Brave face. “It’s the future!” I said, brandishing the keyless key as I returned to Zsófia, who stood with our suitcases outside the office. “We’re looking for row F28.”
“Oh! My mum had this car,” Zsófia said as we arrived at a nondescript white car. “She loved it. It’s a good car.” It looked small—much smaller than the Cactus. Inside, it was worse. We were seated so low down that we’d be looking up at every other car, crammed in tight together; Zsófia’s knee was touching the gear stick.
There was no ignition. Of course there wasn’t, because there was no key. So then what.
There were many buttons. One, apart from the others, read “Engine Start Stop.” Was that it? Start the car by pressing a button? Slowly, very slowly, I pressed it. Nothing. It was like sitting in one of those coin-operated rides for children they have in shopping centers, but you’ve run out of money.

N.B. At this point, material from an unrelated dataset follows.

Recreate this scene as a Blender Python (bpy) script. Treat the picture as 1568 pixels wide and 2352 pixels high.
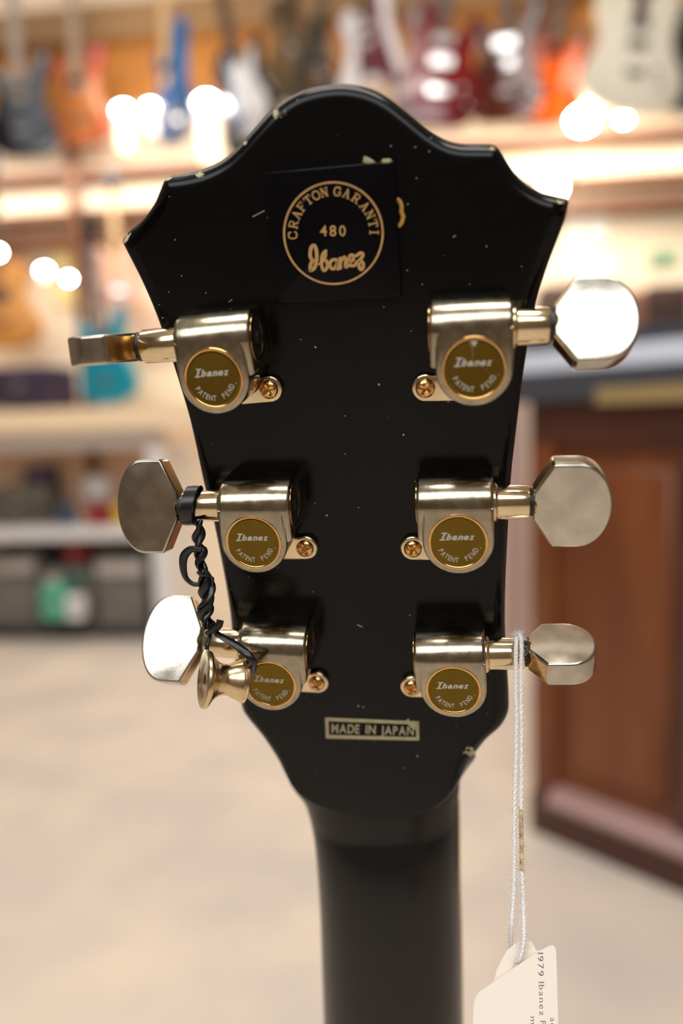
import bpy, bmesh, math, random
from mathutils import Vector, Matrix
random.seed(7)
PI = math.pi
SC = bpy.context.scene
COL = SC.collection
for o in list(bpy.data.objects):
    bpy.data.objects.remove(o)

# ------------------------------------------------------------------ camera
F = 1850.0                                   # focal length in pixels of the 1568 px wide frame
CX, CY = 784.0, 1176.0
cam = bpy.data.cameras.new('camera')
cam.sensor_fit = 'HORIZONTAL'; cam.sensor_width = 14.9; cam.lens = F / 1568 * 14.9
cam.clip_start = 0.01; cam.clip_end = 50
cam.dof.use_dof = True; cam.dof.focus_distance = 0.167; cam.dof.aperture_fstop = 3.7
CAM = bpy.data.objects.new('camera', cam); COL.objects.link(CAM)
CM = (Matrix.Translation((0, 0, 1.05)) @ Matrix.Rotation(math.radians(6.5), 4, 'Z')
      @ Matrix.Rotation(math.radians(90 - 6.7), 4, 'X') @ Matrix.Rotation(math.radians(-2.0), 4, 'Z'))
CAM.matrix_world = CM
SC.camera = CAM
# ------------------------------------------------------------------ light and exposure
SC.view_settings.view_transform = 'Standard'; SC.view_settings.look = 'None'
SC.view_settings.gamma = 1.0; SC.view_settings.use_curve_mapping = False
SC.view_settings.exposure = 0.0
W = bpy.data.worlds.new('world'); SC.world = W; W.use_nodes = True
W.node_tree.nodes['Background'].inputs[0].default_value = (1.0, 0.93, 0.85, 1)
W.node_tree.nodes['Background'].inputs[1].default_value = 0.15

def area(name, loc, target, sx, sy, power, col):
    l = bpy.data.lights.new(name, 'AREA'); l.shape = 'RECTANGLE'; l.size = sx; l.size_y = sy
    l.energy = power; l.color = col
    o = bpy.data.objects.new(name, l); COL.objects.link(o); o.location = loc
    o.rotation_euler = (Vector(target) - Vector(loc)).to_track_quat('-Z', 'Y').to_euler()
    return o
area('ceiling_lamp', (0.1, -0.2, 3.85), (0.1, 0.1, 0), 2.2, 0.9, 68, (1.0, 0.95, 0.88))
area('window_daylight', (-0.2, -2.40, 2.85), (0, 0, 1.2), 4.3, 1.9, 125, (0.93, 0.97, 1.0))
area('ceiling_lamp', (-0.8, 2.55, 3.8), (-0.8, 4.0, 1.7), 4.0, 0.5, 15, (1.0, 0.88, 0.78))
area('wall_wash_fill', (-0.3, 3.86, 2.34), (-0.3, 4.15, 1.45), 5.0, 0.14, 38, (1.0, 0.90, 0.79))  # unseen strip light added to brighten the wall below the guitars
area('ceiling_lamp', (-1.2, 1.4, 3.8), (-1.2, 1.9, 0), 3.0, 0.8, 38, (1.0, 0.95, 0.90))

# ------------------------------------------------------------------ helpers
def ray(px, py):
    return Vector(((px - CX) / F, -(py - CY) / F, -1.0))
def at(px, py, Y):                            # world point on the vertical plane y = Y
    o = CM.translation; d = CM.to_3x3() @ ray(px, py)
    return o + d * ((Y - o.y) / d.y)
def srgb(c):
    return tuple((v / 255 / 12.92 if v / 255 <= .04045 else ((v / 255 + .055) / 1.055) ** 2.4) for v in c)
def tag(o, label=None, cat=None, group=None, kind=None):
    if label: o['label'] = label
    if cat: o['category'] = cat
    if group: o['group'] = group
    if kind: o['kind'] = kind
    return o
def empty(name, M=None):
    o = bpy.data.objects.new(name, None); COL.objects.link(o); o.empty_display_size = .05
    if M is not None: o.matrix_world = M
    return o
def mesh_obj(name, bm, m, parent=None, angle=35, tri=True):
    bmesh.ops.recalc_face_normals(bm, faces=bm.faces)
    if tri:
        big = [f for f in bm.faces if len(f.verts) > 4]
        if big: bmesh.ops.triangulate(bm, faces=big)
    me = bpy.data.meshes.new(name); bm.to_mesh(me); bm.free()
    me.set_sharp_from_angle(angle=math.radians(angle))
    me.materials.append(m)
    o = bpy.data.objects.new(name, me); COL.objects.link(o)
    if parent: o.parent = parent
    return o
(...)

“I’ll call my mum and ask how hers worked,” said Zsófia. The phone started ringing, she was put on speaker—the connection was terrible. “The clutch?” Zsófia was saying. “The button and what with the clutch?” I felt really hot. I started trying to get the windows down. “How the fuck do you even move the mirrors in this thing?”

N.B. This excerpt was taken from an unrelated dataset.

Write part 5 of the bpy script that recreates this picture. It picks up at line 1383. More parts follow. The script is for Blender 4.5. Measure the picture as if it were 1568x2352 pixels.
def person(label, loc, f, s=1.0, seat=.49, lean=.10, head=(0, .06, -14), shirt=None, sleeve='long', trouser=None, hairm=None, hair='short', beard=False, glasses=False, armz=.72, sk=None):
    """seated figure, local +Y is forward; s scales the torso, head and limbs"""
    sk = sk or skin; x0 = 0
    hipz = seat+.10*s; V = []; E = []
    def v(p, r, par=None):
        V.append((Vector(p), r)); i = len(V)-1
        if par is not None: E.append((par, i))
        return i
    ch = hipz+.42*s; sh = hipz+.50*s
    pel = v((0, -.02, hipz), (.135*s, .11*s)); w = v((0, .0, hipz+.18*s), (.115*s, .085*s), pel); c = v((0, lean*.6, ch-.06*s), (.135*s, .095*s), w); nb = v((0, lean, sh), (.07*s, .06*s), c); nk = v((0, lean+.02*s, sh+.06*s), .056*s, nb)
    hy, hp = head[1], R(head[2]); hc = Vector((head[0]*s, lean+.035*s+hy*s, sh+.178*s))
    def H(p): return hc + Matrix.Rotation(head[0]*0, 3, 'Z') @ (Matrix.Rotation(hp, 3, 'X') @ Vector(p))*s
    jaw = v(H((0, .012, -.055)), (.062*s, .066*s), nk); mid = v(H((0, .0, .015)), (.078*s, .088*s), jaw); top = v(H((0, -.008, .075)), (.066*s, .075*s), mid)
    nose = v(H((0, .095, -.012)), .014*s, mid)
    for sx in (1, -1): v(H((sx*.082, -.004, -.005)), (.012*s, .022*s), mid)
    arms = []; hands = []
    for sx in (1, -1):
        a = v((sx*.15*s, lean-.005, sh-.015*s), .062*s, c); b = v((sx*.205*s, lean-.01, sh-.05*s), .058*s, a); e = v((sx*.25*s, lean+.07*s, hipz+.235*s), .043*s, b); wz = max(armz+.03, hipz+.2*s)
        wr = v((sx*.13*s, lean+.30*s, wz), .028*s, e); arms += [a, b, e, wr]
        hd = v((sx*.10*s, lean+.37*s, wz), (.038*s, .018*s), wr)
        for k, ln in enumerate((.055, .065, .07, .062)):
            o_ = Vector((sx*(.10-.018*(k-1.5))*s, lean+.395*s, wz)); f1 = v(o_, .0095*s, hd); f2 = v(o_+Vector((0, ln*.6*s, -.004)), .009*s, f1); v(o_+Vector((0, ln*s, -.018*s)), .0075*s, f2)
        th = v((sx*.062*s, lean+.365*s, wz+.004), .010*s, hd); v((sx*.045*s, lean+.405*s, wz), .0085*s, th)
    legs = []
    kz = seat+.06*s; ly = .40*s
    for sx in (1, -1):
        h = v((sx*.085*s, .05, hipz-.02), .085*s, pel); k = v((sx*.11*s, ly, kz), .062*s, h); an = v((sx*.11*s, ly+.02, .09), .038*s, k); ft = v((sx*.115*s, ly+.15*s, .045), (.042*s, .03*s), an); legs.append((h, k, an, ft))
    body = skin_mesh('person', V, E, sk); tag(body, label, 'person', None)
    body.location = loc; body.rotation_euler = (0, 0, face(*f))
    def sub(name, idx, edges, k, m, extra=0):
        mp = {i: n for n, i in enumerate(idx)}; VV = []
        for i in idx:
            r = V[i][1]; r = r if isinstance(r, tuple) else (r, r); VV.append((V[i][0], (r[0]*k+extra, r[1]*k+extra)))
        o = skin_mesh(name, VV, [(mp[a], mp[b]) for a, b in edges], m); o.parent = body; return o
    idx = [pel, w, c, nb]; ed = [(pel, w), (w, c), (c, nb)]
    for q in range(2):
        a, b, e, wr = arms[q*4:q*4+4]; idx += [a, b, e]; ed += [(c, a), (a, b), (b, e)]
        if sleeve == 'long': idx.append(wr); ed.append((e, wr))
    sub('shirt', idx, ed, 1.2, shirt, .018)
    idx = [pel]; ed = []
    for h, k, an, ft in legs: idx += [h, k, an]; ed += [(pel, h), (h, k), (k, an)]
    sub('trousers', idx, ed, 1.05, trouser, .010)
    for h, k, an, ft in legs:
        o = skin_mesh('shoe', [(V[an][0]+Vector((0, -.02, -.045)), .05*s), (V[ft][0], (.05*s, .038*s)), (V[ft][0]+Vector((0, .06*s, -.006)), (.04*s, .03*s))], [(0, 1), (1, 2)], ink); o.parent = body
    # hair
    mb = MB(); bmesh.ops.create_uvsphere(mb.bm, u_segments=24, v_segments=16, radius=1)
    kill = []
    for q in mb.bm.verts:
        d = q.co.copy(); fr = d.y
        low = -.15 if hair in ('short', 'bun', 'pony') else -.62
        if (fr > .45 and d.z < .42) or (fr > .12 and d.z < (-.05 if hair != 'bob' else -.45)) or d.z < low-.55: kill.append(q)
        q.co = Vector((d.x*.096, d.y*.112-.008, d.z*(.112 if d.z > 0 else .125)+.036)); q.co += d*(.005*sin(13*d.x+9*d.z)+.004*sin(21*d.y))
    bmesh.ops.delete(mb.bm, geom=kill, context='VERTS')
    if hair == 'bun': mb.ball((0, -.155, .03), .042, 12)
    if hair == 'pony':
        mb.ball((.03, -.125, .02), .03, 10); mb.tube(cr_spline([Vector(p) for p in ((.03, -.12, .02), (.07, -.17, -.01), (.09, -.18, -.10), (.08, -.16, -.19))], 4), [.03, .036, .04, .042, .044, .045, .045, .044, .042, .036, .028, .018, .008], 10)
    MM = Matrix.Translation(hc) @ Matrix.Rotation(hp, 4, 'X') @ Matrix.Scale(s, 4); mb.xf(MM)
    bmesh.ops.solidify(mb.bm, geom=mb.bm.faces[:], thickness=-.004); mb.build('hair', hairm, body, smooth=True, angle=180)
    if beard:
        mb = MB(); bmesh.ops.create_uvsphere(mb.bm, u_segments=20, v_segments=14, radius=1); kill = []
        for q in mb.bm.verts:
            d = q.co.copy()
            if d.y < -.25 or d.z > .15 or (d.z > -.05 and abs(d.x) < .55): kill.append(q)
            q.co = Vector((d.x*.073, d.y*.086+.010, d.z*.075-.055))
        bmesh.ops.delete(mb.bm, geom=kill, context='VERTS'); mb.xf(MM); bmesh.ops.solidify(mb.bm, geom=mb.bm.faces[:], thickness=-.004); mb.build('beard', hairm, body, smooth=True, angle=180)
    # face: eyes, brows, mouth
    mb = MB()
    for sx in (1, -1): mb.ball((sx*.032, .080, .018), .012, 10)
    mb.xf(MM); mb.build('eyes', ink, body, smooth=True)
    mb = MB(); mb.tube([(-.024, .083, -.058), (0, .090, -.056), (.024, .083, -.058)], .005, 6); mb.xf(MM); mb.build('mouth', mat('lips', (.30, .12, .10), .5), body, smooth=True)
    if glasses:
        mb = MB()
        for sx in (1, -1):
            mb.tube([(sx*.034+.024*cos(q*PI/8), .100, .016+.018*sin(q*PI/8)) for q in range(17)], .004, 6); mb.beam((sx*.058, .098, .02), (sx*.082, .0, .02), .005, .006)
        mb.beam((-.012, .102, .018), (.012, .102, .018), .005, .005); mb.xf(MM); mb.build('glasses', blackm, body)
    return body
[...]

I know now that all I had to do was hold down the clutch, then press the on button and the car would start. But this felt too illogical to even bother to try: How would it know I was pressing the clutch before it was even turned on?
“No,” I said. “It’s too much. This is all too much. This is not a real car.”
Once, driving back to the airport at the end of a family holiday, my dad pulled over onto the hard shoulder of the Spanish motorway and, screaming all the while, threw a suitcase full of John Grisham novels into a field. I felt like that. “Zsófia,” I said. I was trying not to catch sight of myself in the rearview mirror. “Let’s take the suitcases out of the boot.”
I marched back to the office, straight to the front of the queue—“It’s urgent”—and slammed the fake key down on the counter. “I saw a Cactus in the parking lot,” I said. “Give it to me.” The woman looked up. We had been awake since 4 A.M. I did not look nice. “Of course,” she said. “One moment.” Ten minutes later, driving out of the parking lot high up behind the wheel of my Cactus, I was Thelma and Louise. I was ready. I was home.
Driving, as anyone will tell you, is about muscle memory. It is also about overriding your own fear of the car’s capacity to kill, until being at the wheel becomes something maybe like the thrill of holding a loaded gun. Or it is for me, at least. I was taught to drive twice. First at nineteen, then again at twenty-seven, both times by a sturdy County Tyrone man called Jim. I felt younger the second time. Timid and illegal in the driver’s seat and horribly aware that it was I and only I who was operating thousands of pounds of steel and aluminum—that I was responsible for everything that happened.
When it clicked, and I can’t explain it any better than that—it was a thing that happened overnight—there was nothing like the sheer feeling of control. The meditative gravity. Very few things that I do in my life have any real stakes; driving is one. But for me, for the magic to work, there needs to be a certain symbiosis with your car: you have to trust it. And so I got in my Cactus.
Later, after we had gotten a flat tire and the only mechanic within an hour’s drive still open in rural France at 6 P.M. on a Friday had taken pity on us and offered to change it for free, I texted my brother a photo of the Cactus being repaired. He wrote back: “Do you have some sponsorship deal with citroen cactus haha.”
Holly Connolly is a writer based in London and Belfast.